[Start]

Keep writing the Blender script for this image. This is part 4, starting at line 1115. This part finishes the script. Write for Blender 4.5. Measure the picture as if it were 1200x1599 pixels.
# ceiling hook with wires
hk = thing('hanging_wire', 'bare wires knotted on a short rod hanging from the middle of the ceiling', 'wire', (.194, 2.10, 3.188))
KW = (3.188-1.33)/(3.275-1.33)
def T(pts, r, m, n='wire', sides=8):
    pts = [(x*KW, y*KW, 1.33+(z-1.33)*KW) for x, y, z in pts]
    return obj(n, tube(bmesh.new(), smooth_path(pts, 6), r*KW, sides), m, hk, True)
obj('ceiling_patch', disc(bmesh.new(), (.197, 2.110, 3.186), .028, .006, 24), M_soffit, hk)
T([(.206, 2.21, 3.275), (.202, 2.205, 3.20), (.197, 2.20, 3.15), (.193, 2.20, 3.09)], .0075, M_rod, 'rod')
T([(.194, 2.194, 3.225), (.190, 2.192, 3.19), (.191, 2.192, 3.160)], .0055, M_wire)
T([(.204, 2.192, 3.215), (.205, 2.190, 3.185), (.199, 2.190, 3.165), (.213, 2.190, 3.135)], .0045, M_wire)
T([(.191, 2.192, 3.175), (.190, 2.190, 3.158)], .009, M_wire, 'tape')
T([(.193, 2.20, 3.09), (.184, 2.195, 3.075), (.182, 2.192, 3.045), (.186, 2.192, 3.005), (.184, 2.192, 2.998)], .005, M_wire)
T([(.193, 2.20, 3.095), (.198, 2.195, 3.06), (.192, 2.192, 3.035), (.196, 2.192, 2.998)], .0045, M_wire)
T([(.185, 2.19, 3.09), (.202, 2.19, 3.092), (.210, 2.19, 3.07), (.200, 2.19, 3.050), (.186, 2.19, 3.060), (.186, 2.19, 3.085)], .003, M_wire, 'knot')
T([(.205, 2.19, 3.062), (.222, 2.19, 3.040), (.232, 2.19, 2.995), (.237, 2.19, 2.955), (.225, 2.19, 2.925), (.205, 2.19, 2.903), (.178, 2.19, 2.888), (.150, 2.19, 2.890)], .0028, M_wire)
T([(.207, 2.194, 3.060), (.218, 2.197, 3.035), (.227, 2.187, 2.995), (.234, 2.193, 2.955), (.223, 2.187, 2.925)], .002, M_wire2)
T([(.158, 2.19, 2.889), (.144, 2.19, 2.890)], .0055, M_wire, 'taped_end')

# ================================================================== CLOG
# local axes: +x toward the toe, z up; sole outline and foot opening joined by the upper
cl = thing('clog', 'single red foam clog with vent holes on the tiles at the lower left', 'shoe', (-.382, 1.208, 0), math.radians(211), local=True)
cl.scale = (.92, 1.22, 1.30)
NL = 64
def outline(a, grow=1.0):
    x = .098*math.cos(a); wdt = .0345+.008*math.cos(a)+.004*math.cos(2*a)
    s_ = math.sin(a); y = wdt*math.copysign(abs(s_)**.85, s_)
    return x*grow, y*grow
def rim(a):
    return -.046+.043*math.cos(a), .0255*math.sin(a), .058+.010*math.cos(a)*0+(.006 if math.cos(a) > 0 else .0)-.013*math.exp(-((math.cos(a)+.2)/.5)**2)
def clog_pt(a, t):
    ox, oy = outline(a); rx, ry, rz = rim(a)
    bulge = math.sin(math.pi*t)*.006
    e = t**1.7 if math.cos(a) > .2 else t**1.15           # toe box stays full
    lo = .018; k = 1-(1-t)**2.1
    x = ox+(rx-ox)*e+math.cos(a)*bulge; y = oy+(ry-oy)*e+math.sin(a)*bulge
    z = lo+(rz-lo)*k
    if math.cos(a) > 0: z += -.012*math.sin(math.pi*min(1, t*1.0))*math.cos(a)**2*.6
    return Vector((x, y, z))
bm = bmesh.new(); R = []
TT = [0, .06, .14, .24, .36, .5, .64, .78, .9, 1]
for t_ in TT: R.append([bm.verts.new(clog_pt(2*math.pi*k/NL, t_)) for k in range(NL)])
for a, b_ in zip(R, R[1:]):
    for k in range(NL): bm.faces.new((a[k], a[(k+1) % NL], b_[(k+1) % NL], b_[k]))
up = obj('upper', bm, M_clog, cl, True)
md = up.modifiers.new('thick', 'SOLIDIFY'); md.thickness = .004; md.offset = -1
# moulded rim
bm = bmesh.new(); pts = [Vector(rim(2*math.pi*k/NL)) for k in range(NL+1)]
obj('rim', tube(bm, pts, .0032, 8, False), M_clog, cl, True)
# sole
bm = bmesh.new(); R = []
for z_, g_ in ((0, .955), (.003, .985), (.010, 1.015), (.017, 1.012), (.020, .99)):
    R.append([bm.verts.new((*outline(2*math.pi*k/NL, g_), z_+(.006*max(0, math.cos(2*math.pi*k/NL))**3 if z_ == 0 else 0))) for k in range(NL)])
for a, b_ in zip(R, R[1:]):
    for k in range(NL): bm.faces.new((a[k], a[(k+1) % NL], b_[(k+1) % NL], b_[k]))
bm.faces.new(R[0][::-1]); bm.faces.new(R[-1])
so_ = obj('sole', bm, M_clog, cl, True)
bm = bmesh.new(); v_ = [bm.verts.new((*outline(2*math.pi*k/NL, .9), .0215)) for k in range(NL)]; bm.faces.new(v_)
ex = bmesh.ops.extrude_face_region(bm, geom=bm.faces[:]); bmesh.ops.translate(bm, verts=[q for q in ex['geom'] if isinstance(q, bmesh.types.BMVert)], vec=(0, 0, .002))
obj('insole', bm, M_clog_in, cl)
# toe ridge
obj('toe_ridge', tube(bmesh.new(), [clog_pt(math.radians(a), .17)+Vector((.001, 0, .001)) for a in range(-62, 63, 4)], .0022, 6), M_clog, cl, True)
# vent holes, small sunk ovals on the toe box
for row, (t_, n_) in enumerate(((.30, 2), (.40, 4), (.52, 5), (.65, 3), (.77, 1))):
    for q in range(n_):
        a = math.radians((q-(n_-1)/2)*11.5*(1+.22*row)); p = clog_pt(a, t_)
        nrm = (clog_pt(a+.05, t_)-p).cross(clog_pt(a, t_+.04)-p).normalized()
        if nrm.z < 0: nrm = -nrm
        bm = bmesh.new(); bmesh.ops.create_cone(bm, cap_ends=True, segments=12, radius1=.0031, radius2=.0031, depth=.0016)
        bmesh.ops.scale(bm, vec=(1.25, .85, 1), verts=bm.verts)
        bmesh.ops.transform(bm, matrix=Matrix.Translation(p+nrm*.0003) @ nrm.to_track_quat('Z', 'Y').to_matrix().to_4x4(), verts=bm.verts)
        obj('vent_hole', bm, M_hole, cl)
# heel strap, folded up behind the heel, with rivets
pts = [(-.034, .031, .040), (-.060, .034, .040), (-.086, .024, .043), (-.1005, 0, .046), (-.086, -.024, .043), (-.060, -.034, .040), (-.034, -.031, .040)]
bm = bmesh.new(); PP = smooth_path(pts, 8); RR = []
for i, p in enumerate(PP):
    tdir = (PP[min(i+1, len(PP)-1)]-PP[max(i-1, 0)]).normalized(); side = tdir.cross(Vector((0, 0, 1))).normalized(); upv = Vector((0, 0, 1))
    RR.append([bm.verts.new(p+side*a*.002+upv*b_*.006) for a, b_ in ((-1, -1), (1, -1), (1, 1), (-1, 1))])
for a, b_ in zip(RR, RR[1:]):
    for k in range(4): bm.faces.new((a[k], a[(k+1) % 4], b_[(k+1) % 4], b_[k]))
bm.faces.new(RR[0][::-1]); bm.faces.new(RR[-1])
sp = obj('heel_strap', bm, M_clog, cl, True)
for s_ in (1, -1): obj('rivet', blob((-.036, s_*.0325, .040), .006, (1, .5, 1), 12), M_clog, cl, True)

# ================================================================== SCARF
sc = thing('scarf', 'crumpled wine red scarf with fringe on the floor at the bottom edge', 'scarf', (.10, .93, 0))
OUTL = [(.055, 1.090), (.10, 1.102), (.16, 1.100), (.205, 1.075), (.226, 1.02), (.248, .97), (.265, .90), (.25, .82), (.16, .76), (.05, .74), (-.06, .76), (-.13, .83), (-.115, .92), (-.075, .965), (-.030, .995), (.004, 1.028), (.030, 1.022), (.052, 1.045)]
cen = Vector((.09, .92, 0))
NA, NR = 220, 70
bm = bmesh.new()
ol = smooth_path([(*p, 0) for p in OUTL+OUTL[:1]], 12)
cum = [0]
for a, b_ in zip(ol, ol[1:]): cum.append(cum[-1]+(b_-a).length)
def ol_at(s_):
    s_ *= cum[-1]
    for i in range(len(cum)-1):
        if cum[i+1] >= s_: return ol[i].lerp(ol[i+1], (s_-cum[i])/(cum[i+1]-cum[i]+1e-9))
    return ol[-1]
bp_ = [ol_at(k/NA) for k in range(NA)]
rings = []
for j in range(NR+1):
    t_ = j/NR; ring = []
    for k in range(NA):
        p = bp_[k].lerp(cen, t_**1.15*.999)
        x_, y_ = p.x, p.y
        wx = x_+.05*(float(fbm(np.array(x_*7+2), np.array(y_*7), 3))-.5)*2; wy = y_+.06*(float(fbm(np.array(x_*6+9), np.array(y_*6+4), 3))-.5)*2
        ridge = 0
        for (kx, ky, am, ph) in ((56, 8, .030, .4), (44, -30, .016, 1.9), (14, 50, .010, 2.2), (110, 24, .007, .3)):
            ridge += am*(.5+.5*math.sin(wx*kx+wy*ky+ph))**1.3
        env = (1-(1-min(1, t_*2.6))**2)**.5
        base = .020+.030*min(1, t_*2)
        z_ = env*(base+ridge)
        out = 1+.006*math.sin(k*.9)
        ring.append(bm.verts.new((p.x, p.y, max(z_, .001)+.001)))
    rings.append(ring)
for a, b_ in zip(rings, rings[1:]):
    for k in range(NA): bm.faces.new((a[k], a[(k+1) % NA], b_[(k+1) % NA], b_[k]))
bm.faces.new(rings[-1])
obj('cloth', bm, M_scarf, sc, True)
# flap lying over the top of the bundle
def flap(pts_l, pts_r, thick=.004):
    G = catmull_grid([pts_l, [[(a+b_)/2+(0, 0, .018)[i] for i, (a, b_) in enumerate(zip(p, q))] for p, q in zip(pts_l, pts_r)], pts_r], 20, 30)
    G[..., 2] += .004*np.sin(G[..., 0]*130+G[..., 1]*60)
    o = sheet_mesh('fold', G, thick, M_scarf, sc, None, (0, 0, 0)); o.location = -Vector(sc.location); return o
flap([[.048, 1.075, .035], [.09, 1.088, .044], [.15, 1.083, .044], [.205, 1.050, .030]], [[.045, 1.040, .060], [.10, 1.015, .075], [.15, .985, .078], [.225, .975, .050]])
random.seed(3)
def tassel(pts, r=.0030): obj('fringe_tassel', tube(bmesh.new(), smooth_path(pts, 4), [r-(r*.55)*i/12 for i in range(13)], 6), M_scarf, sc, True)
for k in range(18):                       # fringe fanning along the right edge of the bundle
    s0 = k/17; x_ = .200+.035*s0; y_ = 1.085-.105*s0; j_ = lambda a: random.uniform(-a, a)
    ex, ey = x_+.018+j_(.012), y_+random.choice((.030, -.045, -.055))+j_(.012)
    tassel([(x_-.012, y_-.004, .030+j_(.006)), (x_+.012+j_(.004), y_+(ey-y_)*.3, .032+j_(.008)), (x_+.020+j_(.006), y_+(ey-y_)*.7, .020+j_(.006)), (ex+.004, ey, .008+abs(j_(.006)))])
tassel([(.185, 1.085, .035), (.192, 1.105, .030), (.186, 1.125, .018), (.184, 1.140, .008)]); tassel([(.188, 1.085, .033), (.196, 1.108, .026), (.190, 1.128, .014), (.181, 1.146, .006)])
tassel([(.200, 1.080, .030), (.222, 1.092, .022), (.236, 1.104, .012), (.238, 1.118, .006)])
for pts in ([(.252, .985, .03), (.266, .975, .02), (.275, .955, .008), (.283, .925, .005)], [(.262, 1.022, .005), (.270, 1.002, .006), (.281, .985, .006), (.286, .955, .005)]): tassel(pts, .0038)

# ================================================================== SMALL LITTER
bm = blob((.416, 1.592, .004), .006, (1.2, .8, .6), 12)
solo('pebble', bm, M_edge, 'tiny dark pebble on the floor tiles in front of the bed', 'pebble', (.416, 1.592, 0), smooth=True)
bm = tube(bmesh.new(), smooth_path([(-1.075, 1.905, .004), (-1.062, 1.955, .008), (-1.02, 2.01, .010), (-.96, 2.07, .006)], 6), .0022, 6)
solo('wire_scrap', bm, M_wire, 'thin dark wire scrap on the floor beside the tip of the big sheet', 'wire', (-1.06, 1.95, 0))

[End]

**THE REQUEST:** Print from the first line through the line that contains "2.890)], .0055, M_wire, 'taped_end')", please, including both, and leave out every line outside that stretch.

**TASK SOLUTION:**
Keep writing the Blender script for this image. This is part 4, starting at line 1115. This part finishes the script. Write for Blender 4.5. Measure the picture as if it were 1200x1599 pixels.
# ceiling hook with wires
hk = thing('hanging_wire', 'bare wires knotted on a short rod hanging from the middle of the ceiling', 'wire', (.194, 2.10, 3.188))
KW = (3.188-1.33)/(3.275-1.33)
def T(pts, r, m, n='wire', sides=8):
    pts = [(x*KW, y*KW, 1.33+(z-1.33)*KW) for x, y, z in pts]
    return obj(n, tube(bmesh.new(), smooth_path(pts, 6), r*KW, sides), m, hk, True)
obj('ceiling_patch', disc(bmesh.new(), (.197, 2.110, 3.186), .028, .006, 24), M_soffit, hk)
T([(.206, 2.21, 3.275), (.202, 2.205, 3.20), (.197, 2.20, 3.15), (.193, 2.20, 3.09)], .0075, M_rod, 'rod')
T([(.194, 2.194, 3.225), (.190, 2.192, 3.19), (.191, 2.192, 3.160)], .0055, M_wire)
T([(.204, 2.192, 3.215), (.205, 2.190, 3.185), (.199, 2.190, 3.165), (.213, 2.190, 3.135)], .0045, M_wire)
T([(.191, 2.192, 3.175), (.190, 2.190, 3.158)], .009, M_wire, 'tape')
T([(.193, 2.20, 3.09), (.184, 2.195, 3.075), (.182, 2.192, 3.045), (.186, 2.192, 3.005), (.184, 2.192, 2.998)], .005, M_wire)
T([(.193, 2.20, 3.095), (.198, 2.195, 3.06), (.192, 2.192, 3.035), (.196, 2.192, 2.998)], .0045, M_wire)
T([(.185, 2.19, 3.09), (.202, 2.19, 3.092), (.210, 2.19, 3.07), (.200, 2.19, 3.050), (.186, 2.19, 3.060), (.186, 2.19, 3.085)], .003, M_wire, 'knot')
T([(.205, 2.19, 3.062), (.222, 2.19, 3.040), (.232, 2.19, 2.995), (.237, 2.19, 2.955), (.225, 2.19, 2.925), (.205, 2.19, 2.903), (.178, 2.19, 2.888), (.150, 2.19, 2.890)], .0028, M_wire)
T([(.207, 2.194, 3.060), (.218, 2.197, 3.035), (.227, 2.187, 2.995), (.234, 2.193, 2.955), (.223, 2.187, 2.925)], .002, M_wire2)
T([(.158, 2.19, 2.889), (.144, 2.19, 2.890)], .0055, M_wire, 'taped_end')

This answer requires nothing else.